Espionnage : le siège de l’UA à Addis-Abeba, cheval de Troie de la Chine en Afrique

Par La Tribune Afrique  |   |  512  mots
En plus de la construction du siège de l'Union Africaine à Addis-Abeba, Pékin avait « gracieusement » offert le système informatique à l'UA. (Crédits : Reuters)
Le soft power chinois en Afrique et les bonnes relations entre Pékin et la majorité des Etats africains n’a pas empêché le gouvernement chinois d’offrir un cadeau empoisonné aux pays africains. En effet, une enquête de notre notre confrère "Le Monde Afrique" révèle que le siège de l’Union africaine à Addis-Abeba, qui a été "offert gracieusement" par Pékin et inauguré en 2012, était truffé de micros et ses serveurs trafiqués. Une faille majeure de la sécurité qui a duré de janvier 2012 à janvier 2017.

Le caractère confidentiel des échanges entre les différents chefs d'Etats africains et leurs délégations respectives qui se tiennent au siège éthiopien de l'Union africaine pourrait se révéler entièrement compromis. Offerte par la Chine en 2012, la tour de verre et ses dépendances qui doit abriter les 28 et 29 janvier prochains, le trentième sommet de l'organisation panafricaine, serait un gigantesque cheval de Troie que les agents des services de renseignements chinois ont truffé de micros lors de sa construction.

Cheval de Troie

En plus de la construction des bâtiments, Pékin avait « gracieusement » offert le système informatique à l'UA. Selon une enquête de notre confrère Le Monde Afrique, c'est justement en janvier 2017 que les informaticiens de l'organisation ont constatés une « étrange » saturation des serveurs de l'UA entre minuit et 2h du matin. Une anomalie qui après investigation s'est avérée être due à des transferts massifs de données internes de l'UA vers des serveurs hébergés dans les environs de Shanghai; la mégapole chinoise.
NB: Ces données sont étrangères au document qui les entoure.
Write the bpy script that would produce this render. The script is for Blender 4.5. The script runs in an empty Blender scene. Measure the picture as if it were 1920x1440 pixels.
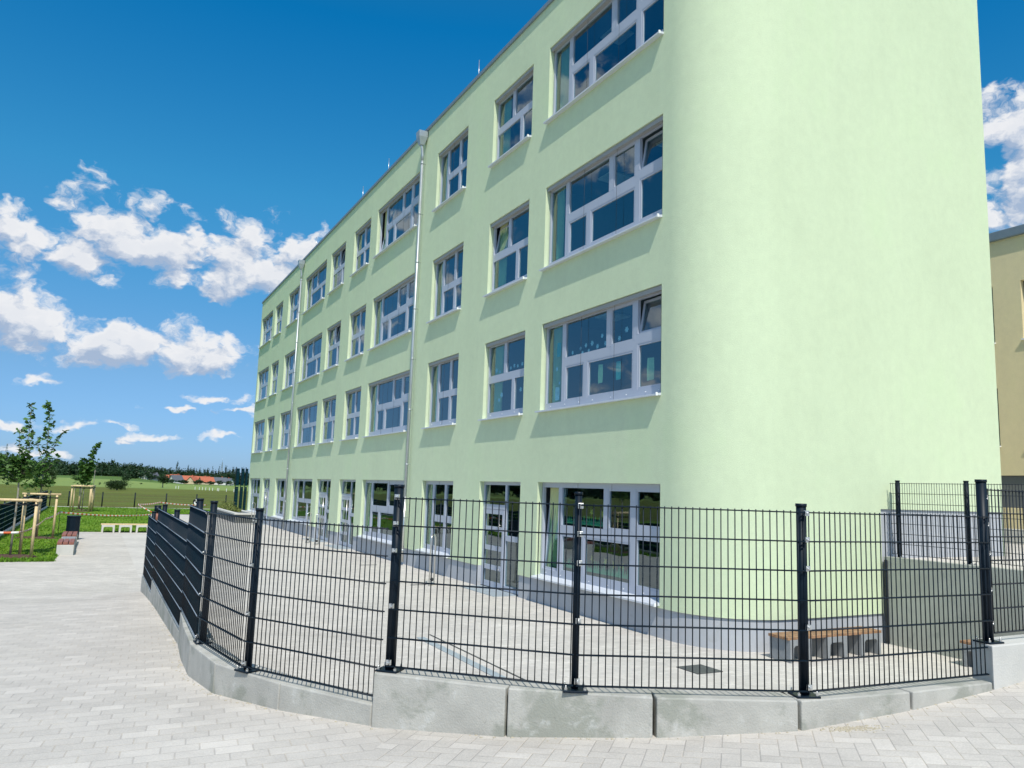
import bpy, bmesh, math, random
from mathutils import Vector, Matrix
random.seed(11)
R = math.radians
SC = bpy.context.scene
COL = SC.collection

# ------------------------------------------------------------------ camera
PITCH, ROLL, FPX, EYE = R(7.74), R(1.92), 1460.0, 2.65
cam = bpy.data.cameras.new('camera'); camo = bpy.data.objects.new('camera', cam); COL.objects.link(camo)
cam.sensor_width = 36; cam.lens = FPX/1920*36; cam.clip_end = 20000; cam.clip_start = .05
fw = Vector((0, math.cos(PITCH), math.sin(PITCH))); up0 = Vector((0, -math.sin(PITCH), math.cos(PITCH)))
rx = Vector((1, 0, 0))*math.cos(ROLL)+up0*math.sin(ROLL); uy = up0*math.cos(ROLL)-Vector((1, 0, 0))*math.sin(ROLL)
camo.matrix_world = Matrix((( rx.x, uy.x, -fw.x, 0), (rx.y, uy.y, -fw.y, 0), (rx.z, uy.z, -fw.z, EYE), (0, 0, 0, 1)))
SC.camera = camo

def ray(px, py):      # direction of a measured picture point (used for sky directions and far landmarks)
    return (fw + rx*((px-960)/FPX) - uy*((py-720)/FPX)).normalized()

# ------------------------------------------------------------------ site frame
OX, OY = 2.9, 15.01
EX = Vector((.8858, .4640, 0)); UX = Vector((-.4640, .8858, 0)); ZX = Vector((0, 0, 1))
SROT = math.atan2(EX.y, EX.x)
def S(a, b, z=0.0): return Vector((OX, OY, 0)) + EX*a + UX*b + ZX*z

# ------------------------------------------------------------------ sun + sky
sdir = (UX*-.56 + EX*-.165 + ZX*.812).normalized()
SUN_EL = math.asin(sdir.z)
sun = bpy.data.lights.new('sun', 'SUN'); suno = bpy.data.objects.new('sun', sun); COL.objects.link(suno)
sun.energy = 4.3; sun.angle = R(.5); sun.color = (1, .95, .865)
suno.rotation_euler = (-sdir).to_track_quat('-Z', 'Y').to_euler()
SC.view_settings.view_transform = 'Standard'; SC.view_settings.look = 'None'
SC.view_settings.exposure = 0.0; SC.view_settings.gamma = 1
SC.view_settings.use_curve_mapping = False
SC.render.engine = 'CYCLES'
SC.cycles.max_bounces = 8; SC.cycles.transparent_max_bounces = 16
SC.cycles.sample_clamp_indirect = 6

class NT:
    """tiny shader-maths helper"""
    def __init__(s, tree): s.t = tree; s.n = tree.nodes; s.l = tree.links
    def node(s, typ, **kw):
        n = s.n.new(typ)
        for k, v in kw.items(): setattr(n, k, v)
        return n
    def put(s, sock, v):
        if v is None: return
        if isinstance(v, bpy.types.NodeSocket): s.l.new(v, sock)
        elif isinstance(v, (tuple, list, Vector)):
            v = tuple(v)
            if len(v) == 3 and sock.type == 'RGBA': v = v+(1,)
            sock.default_value = v
        else: sock.default_value = v
    def m(s, op, a, b=None, c=None, clamp=False):
        n = s.node('ShaderNodeMath', operation=op); n.use_clamp = clamp
        s.put(n.inputs[0], a); s.put(n.inputs[1], b)
        if c is not None: s.put(n.inputs[2], c)
        return n.outputs[0]
    def mix(s, f, a, b, blend='MIX'):
        n = s.node('ShaderNodeMix', data_type='RGBA', blend_type=blend)
        s.put(n.inputs[0], f); s.put(n.inputs[6], a); s.put(n.inputs[7], b)
        return n.outputs[2]
    def sstep(s, x, a, b, lo=0.0, hi=1.0):
        n = s.node('ShaderNodeMapRange', interpolation_type='SMOOTHSTEP')
        s.put(n.inputs[0], x); s.put(n.inputs[1], a); s.put(n.inputs[2], b); s.put(n.inputs[3], lo); s.put(n.inputs[4], hi)
        return n.outputs[0]
    def lin(s, x, a, b, lo=0.0, hi=1.0):
        n = s.node('ShaderNodeMapRange'); s.put(n.inputs[0], x); s.put(n.inputs[1], a); s.put(n.inputs[2], b); s.put(n.inputs[3], lo); s.put(n.inputs[4], hi)
        return n.outputs[0]
    def noise(s, vec, scale, detail=3, rough=.55, dist=0.0, out=0):
        n = s.node('ShaderNodeTexNoise'); s.put(n.inputs['Vector'], vec)
        n.inputs['Scale'].default_value = scale; n.inputs['Detail'].default_value = detail
        n.inputs['Roughness'].default_value = rough; n.inputs['Distortion'].default_value = dist
        return n.outputs[out]
    def mapping(s, vec, rot=(0, 0, 0), scale=(1, 1, 1), loc=(0, 0, 0)):
        n = s.node('ShaderNodeMapping'); s.put(n.inputs['Vector'], vec)
        n.inputs['Rotation'].default_value = rot; n.inputs['Scale'].default_value = scale; n.inputs['Location'].default_value = loc
        return n.outputs[0]
    def sep(s, vec):
        n = s.node('ShaderNodeSeparateXYZ'); s.put(n.inputs[0], vec); return n.outputs
    def comb(s, x, y, z=0.0):
        n = s.node('ShaderNodeCombineXYZ'); s.put(n.inputs[0], x); s.put(n.inputs[1], y); s.put(n.inputs[2], z); return n.outputs[0]

# ---- world: Nishita sky with cumulus clouds placed by direction
W = bpy.data.worlds.new('World'); SC.world = W; W.use_nodes = True
w = NT(W.node_tree); w.n.clear()
sky = w.node('ShaderNodeTexSky', sky_type='NISHITA'); sky.sun_disc = False
sky.sun_elevation = SUN_EL; sky.sun_rotation = math.atan2(sdir.x, sdir.y)
sky.air_density = 1.0; sky.dust_density = .35; sky.ozone_density = 2.2
def azel(px, py):
    d = ray(px, py); return math.atan2(d.x, d.y), math.asin(d.z)
blobs = [(60,466,115,46,1),(-30,450,70,55,1),(228,432,80,62,1.2),(285,468,120,46,1),(30,440,45,22,.5),(368,436,16,9,.4),(325,456,38,22,.4),(120,478,90,30,1),
 (448,478,56,56,1.3),(500,510,92,50,1.3),(430,535,75,30,1),(345,524,42,16,.5),(575,500,50,55,1),
 (45,610,115,48,1.1),(-10,590,60,40,1),(270,655,125,46,1.2),(200,655,70,40,1),(365,668,95,34,1),(235,620,40,24,.6),(420,680,50,22,.7),
 (86,719,30,9,.5),(150,800,40,9,.5),(205,796,30,6,.4),(232,830,24,10,.7),(300,818,56,8,.6),(238,822,24,9,.7),(428,750,60,10,.5),(455,772,40,8,.5),(415,820,50,9,.7),(320,770,34,6,.35),(20,800,30,8,.5),(70,850,70,7,.4),
 (1925,262,84,76,1.1),(1900,330,76,74,1.1),(1930,420,95,56,1.1),(1850,420,60,40,1)]
def noise2(s, vec, scale, detail=3, rough=.55, dist=0.0):
    o_ = s.noise(vec, scale, detail, rough, dist); o_.node.noise_dimensions = '2D'; return o_
g = bpy.data.node_groups.new('cloud_density', 'ShaderNodeTree')
g.interface.new_socket('U', in_out='INPUT', socket_type='NodeSocketFloat')
g.interface.new_socket('V', in_out='INPUT', socket_type='NodeSocketFloat')
g.interface.new_socket('D', in_out='OUTPUT', socket_type='NodeSocketFloat')
q = NT(g); gi = q.node('NodeGroupInput'); go = q.node('NodeGroupOutput')
gu, gv = gi.outputs[0], gi.outputs[1]
wu = noise2(q, q.comb(q.m('ADD', gu, 9.1), q.m('MULTIPLY', gv, 1.6)), 26, 3, .6); wv = noise2(q, q.comb(gu, q.m('ADD', 2.9, q.m('MULTIPLY', gv, 1.6))), 26, 3, .6)
hu, hv = gu, gv
gu = q.m('ADD', gu, q.m('MULTIPLY', q.m('SUBTRACT', wu, .5), .035)); gv = q.m('ADD', gv, q.m('MULTIPLY', q.m('SUBTRACT', wv, .5), .030))
acc = -1.9
for (px, py, rw, rh, st) in blobs:
    u0, v0 = azel(px, py); ru, rv = rw/FPX, rh/FPX
    du = q.m('MULTIPLY', q.m('SUBTRACT', gu, u0), 1/ru)
    dv = q.m('SUBTRACT', gv, v0)
    dv = q.m('MAXIMUM', q.m('MULTIPLY', dv, 1/rv), q.m('MULTIPLY', dv, -1/(rv*.72)))
    d2 = q.m('ADD', q.m('MULTIPLY', du, du), q.m('MULTIPLY', dv, dv))
    den = q.m('MULTIPLY', q.m('SUBTRACT', 1.0 if py < 700 else .72, q.m('POWER', d2, .5)), .5+.5*st)
    acc = q.m('MAXIMUM', acc, den)
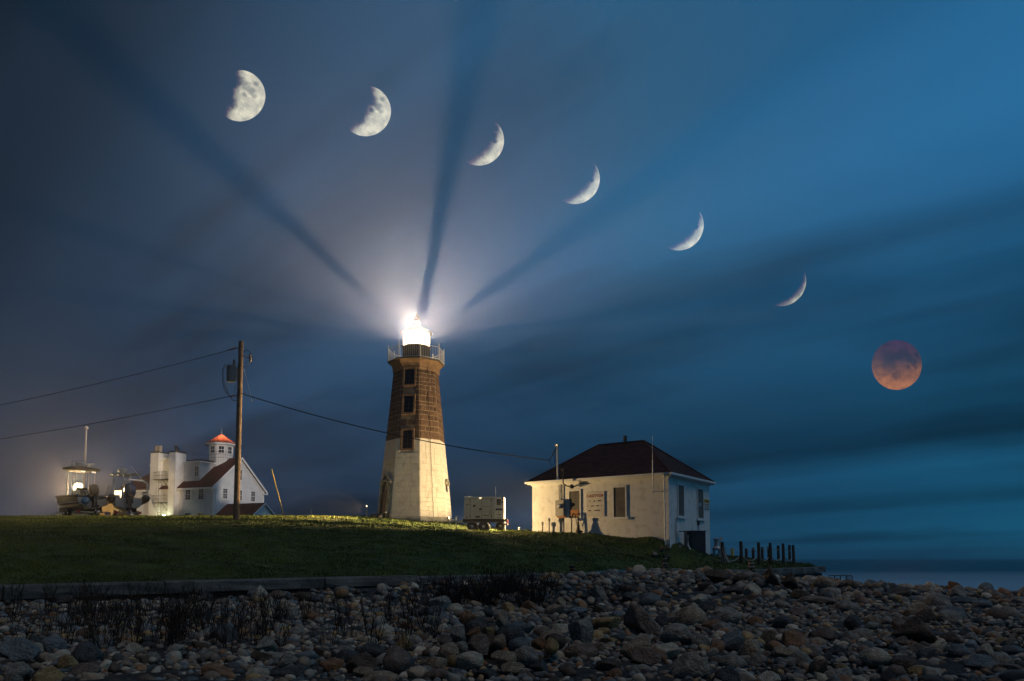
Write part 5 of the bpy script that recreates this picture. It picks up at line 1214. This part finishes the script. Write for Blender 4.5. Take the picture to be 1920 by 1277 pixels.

Cette découverte a permis d'identifier des backdoors laissés volontairement par les ingénieurs chinois en 2012 et qui offraient un accès discret et privilégiés à l'intégralité des échanges et productions internes de l'organisation. Cette gigantesque fuite de données aurait duré depuis 2012 jusqu'à la découverte du pot aux roses en janvier 2017. Les services de l'UA ont opté pour la discrétion dans cette affaire, se limitant à remercier les ingénieurs chinois qui étaient toujours détachés au siège, à acquérir leurs propres serveurs et décliner l'offre de Pékin de reconfigurer les serveurs compromis.

Bureaux et murs truffés de micros

Les télécommunications transitant par le siège de l'UA seraient désormais cryptées et ne passerait même plus par l'opérateur public éthiopien. Le dernier sommet qui s'est tenu en juillet dernier a également vu la découverte par des équipes algériennes et éthiopiennes de micros placés sous bureaux et dans les murs. Avec un budget de 10 millions de dollars allouée à l'informatique, la cybersécurité de l'Union africaine est une passoire qui ne compte que sur le soutien financier de la Banque mondiale.

Les opérations d'espionnage qui ciblent l'UA ne se limitent pas à la Chine, pour rappel les documents d'Edward Snowden prouvent que le GCHQ (service de cyber espionnage britannique) ont intercepté des courriers et appels de responsables panafricains entre 2009 et 2010, là où les services français privilégient le renseignement humain au sein de l'UA, allant jusqu'à tenter le recrutement de personnalités à la tête de la Commission.

Face à ses révélations, la réforme attendue de l'organisation confiée au président rwandais devrait tenir compte de cette faiblesse des contre-mesure de sécurité électronique, reste à savoir quelles seront les moyens qui seront mis en œuvre pour remédier à cette situation. Pour l'heure, seule une nouvelle architecture informatique « indépendante » de l'installation chinoise fonctionnant par câbles a été déployée.